On the labels of this specific records is frequently easy to read, from the second half of the seventies, some strange information codes as "4/23" or "8/16". The meaning of this numbers, contrary to all that people asserting this is the number of the edition (for instance the 4th copy of 23 or the 8th out of 16) is indeed just the date of release, in these cases the 23rd of April and the 16th of August.

 

Rarest than promotional records are the "test-pressing" copies, which were printed and released before every other version.
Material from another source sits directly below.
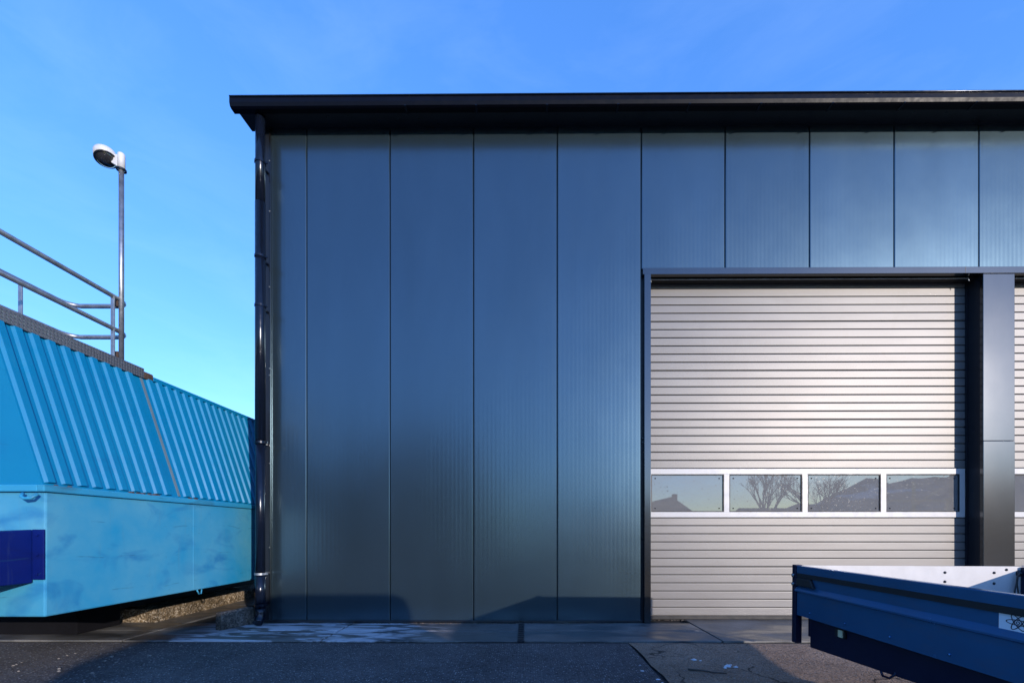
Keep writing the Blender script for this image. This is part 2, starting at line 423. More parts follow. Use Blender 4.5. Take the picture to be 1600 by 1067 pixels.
# ================================================================== SETTING
g = MB()
def grid(x0, x1, y0, y1, z, nx, ny):
    vs = [(x0 + (x1 - x0) * i / nx, y0 + (y1 - y0) * j / ny, z) for j in range(ny + 1) for i in range(nx + 1)]
    fs = [(j * (nx + 1) + i, j * (nx + 1) + i + 1, (j + 1) * (nx + 1) + i + 1, (j + 1) * (nx + 1) + i) for j in range(ny) for i in range(nx)]
    return vs, fs
g.add(*grid(-600, 600, -600, 600, -0.03, 8, 8))
ground = struct(g.build('ground', 'ground'))
# the old, cracked paving in front of the doors: a slightly uneven sheet
vs, fs = grid(1.045, 14, -30, -0.885, 0, 60, 120)
rr = random.Random(3)
def und(x, y): return 0.006 * math.sin(x * 2.1 + 0.7 * y) + 0.005 * math.sin(y * 3.3 - x * 1.4)
vs = [(x + (0.012 * math.sin(y * 9) + 0.008 * math.sin(y * 23) if x < 1.05 else 0), y, -0.014 + und(x, y) * (1 if y < -1.2 else 0.3)) for x, y, z in vs]
old = struct(MB().add(vs, fs, True).build('road_patch', 'old_asphalt'))
# newer asphalt yard on the left
vs, fs = grid(-14, 1.018, -30, -0.905, 0, 60, 120)
vs = [(x, y, -0.012 + und(x + 3, y + 1) * 0.6 * (1 if y < -1.2 else 0.3)) for x, y, z in vs]
yard = struct(MB().add(vs, fs, True).build('road', 'asphalt'))

# concrete slab apron along the wall
apron = bpy.data.objects.new('pavement', None); COL.objects.link(apron); apron.location = (0, 0, 0); struct(apron)
xs = [-8.06, -6.05, -4.05, -2.05, -0.04, 1.97, 3.98, 5.99, 8.0, 10.0]
bed = struct(MB().box(-14, 14, -0.9, 8.0, -0.028, -0.022).build('pavement_bed', 'joint'))
for i in range(len(xs) - 1):
    back = 0.55 if xs[i] > 1.0 else -0.004
    x0, x1 = xs[i] + 0.008, xs[i + 1] - 0.008
    mt = 'frost_concrete' if -4.5 < x0 < -0.5 else 'concrete'
    dz = random.uniform(-0.003, 0.003)
    rows = [(-0.845, -0.405), (-0.393, back)] if xs[i] < 1.0 else [(-0.845, back)]
    if xs[i] < -3.3: rows = [(-0.845, -0.405), (-0.393, 1.2), (1.21, 2.9)]
    for (ya, yb) in rows:
        if xs[i] == -4.05 and ya > -0.4:
            x1b = -3.19
            MB().box(x0, x1b, ya, 0.0 if yb < 1.3 and yb > 0 else yb, -0.022, -0.003 + dz).build('slab', mt, apron, 0.006)
            continue
        MB().box(x0, x1, ya, yb, -0.022, 0.0 + dz + random.uniform(-0.002, 0.002)).build('slab', mt, apron, 0.006)
# the second half of the slab row beside the building corner
MB().box(-3.185, -2.058, -0.393, -0.004, -0.022, 0.001).build('slab', 'frost_concrete', apron, 0.006)
# drain slot cut across the apron
MB().box(-0.075, -0.005, -0.862, -0.02, -0.02, 0.004).build('drain_channel', 'dark', apron, 0.003)
for k in range(9):
    MB().box(-0.068, -0.012, -0.84 + k * 0.09, -0.80 + k * 0.09, 0.0045, 0.009).build('drain_bar', 'rubber', apron)

# ================================================================== BUILDING
XL = -3.18                      # left corner
bld = thing('warehouse', (4.0, 5.0, 0), 'dark blue-grey sheet-metal warehouse with silver roller-type sectional doors', 'building')
WT = 5.92                       # wall top
# core behind the cladding
core = MB()
core.box(XL + 0.02, 1.47, 0.032, 0.16, 0.0, WT)
core.box(1.47, 9.74, 0.032, 0.16, 4.135, WT)
core.box(5.44, 5.77, 0.032, 0.60, 0.0, 4.135)
core.box(9.74, 13.0, 0.032, 0.16, 0.0, WT)
core.build('wall_core', 'dark', bld)
side = MB(); side.box(XL, XL + 0.12, 0.16, 11.0, 0.0, WT - 0.02); side.box(12.9, 13.0, 0.16, 11.0, 0.0, WT - 0.02)
side.box(XL + 0.12, 12.9, 10.9, 11.0, 0, WT); side.build('side_wall', 'panel', bld)

def panel(x0, x1, z0, z1):
    pitch = 0.0505; pr = []
    a, b = x0 + 0.005, x1 - 0.005
    pr += [(a, 0.030), (a, 0.006), (a + 0.006, 0.0005)]
    x = a + 0.012
    d = 0.00018
    while x + pitch < b - 0.01:
        pr += [(x, 0.0), (x + 0.020, 0.0), (x + 0.0255, d), (x + 0.045, d)]
        x += pitch
    pr += [(b - 0.006, 0.0005), (b, 0.006), (b, 0.030)]
    vs = [(u, w, z) for z in (z0, z1) for u, w in pr]; k = len(pr)
    fs = [(i, i + 1, i + 1 + k, i + k) for i in range(k - 1)]
    fs += [tuple(reversed(range(k))), tuple(range(k, 2 * k))]
    return MB().add(vs, fs).build('wall_panel', 'panel', bld, recalc=True)
jx = [-3.045, -2.613, -1.613, -0.613, 0.387, 1.387, 2.383, 3.383, 4.383, 5.383, 6.383, 7.383, 8.383, 9.383, 10.383, 11.383, 12.383, 13.0]
for i in range(len(jx) - 1):
    x0, x1 = jx[i], jx[i + 1]
    if x1 <= 1.40: panel(x0, x1, 0.035, WT)
    elif x0 < 9.5: panel(x0, x1, 4.215, WT)
    else: panel(x0, x1, 0.035, WT)
MB().box(XL, 1.40, -0.006, 0.03, 0.004, 0.032).build('base_flashing', 'flashing', bld, 0.002)
# corner flashing
MB().box(XL, -3.051, -0.012, 0.03, 0.033, WT - 0.002).build('corner_flashing', 'dark', bld, 0.003)
strip = MB().box(-3.050, -3.034, -0.026, 0.0, 0.033, WT - 0.004).build('corner_strip', 'flashing', bld, 0.002)
for z in (0.9, 1.9, 2.95, 3.03, 4.0, 4.9, 5.5):
    MB().lathe([(0.0, 0.0), (0.008, 0.0), (0.008, 0.006), (0.0, 0.007)], (-3.042, -0.026, z), (0, -1, 0), 8).build('screw', 'screw', strip)

# door surrounds
for (a, b) in ((1.40, 5.42), (5.79, 9.72)):
    pass
lint = MB().box(1.40, 9.80, -0.022, 0.06, 4.135, 4.212).build('door_lintel', 'flashing', bld, 0.003)
MB().box(5.2, 5.205, -0.0235, -0.018, 4.136, 4.211).build('lintel_seam', 'dark', bld)
jamb = MB().box(1.415, 1.492, -0.034, 0.19, 0.004, 4.134).build('door_jamb', 'flashing', bld, 0.004)
for z in (2.15, 2.20):
    MB().lathe([(0.0, 0.0), (0.007, 0.0), (0.007, 0.006), (0.0, 0.007)], (1.405, -0.003, z), (0, -1, 0), 8).build('screw', 'screw', jamb)
MB().box(9.72, 9.80, -0.034, 0.19, 0.004, 4.134).build('door_jamb', 'flashing', bld, 0.004)
MB().box(5.420, 5.79, -0.012, 0.03, 2.162, 4.133).build('door_pillar', 'flashing', bld, 0.004)
MB().box(5.420, 5.79, -0.014, 0.03, 0.006, 2.158).build('door_pillar', 'flashing', bld, 0.004)
for xa, xb in ((5.424, 5.44), (5.77, 5.786)):
    MB().box(xa, xb, 0.031, 0.24, 0.006, 4.133).build('reveal', 'dark', bld)
SOF = 4.132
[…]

In the Japanese Pink Floyd's discography we can count just few test-pressing with a whole white label (the most famous and rare is "The Piper at the Gates of Dawn" published in 1967, but interesting items are also "Atom Heart Mother" and "Animals", records that came out with covers identical to the subsequent editions.

 

From late seventies (in some case even earlier) and throughout the eighties, in Japan (as well as in U.S.A. and some countries of Europe) were produced another kind of special copies besides the white labeled promotional editions, the "compilation records". These albums were destined to disc-jockeys and contained tracks from different artists belonging all to the same record company. Pink Floyd appears in few compilation, one for all the well-known "All American Top 100" (CBS-Sony, XAAP-90011).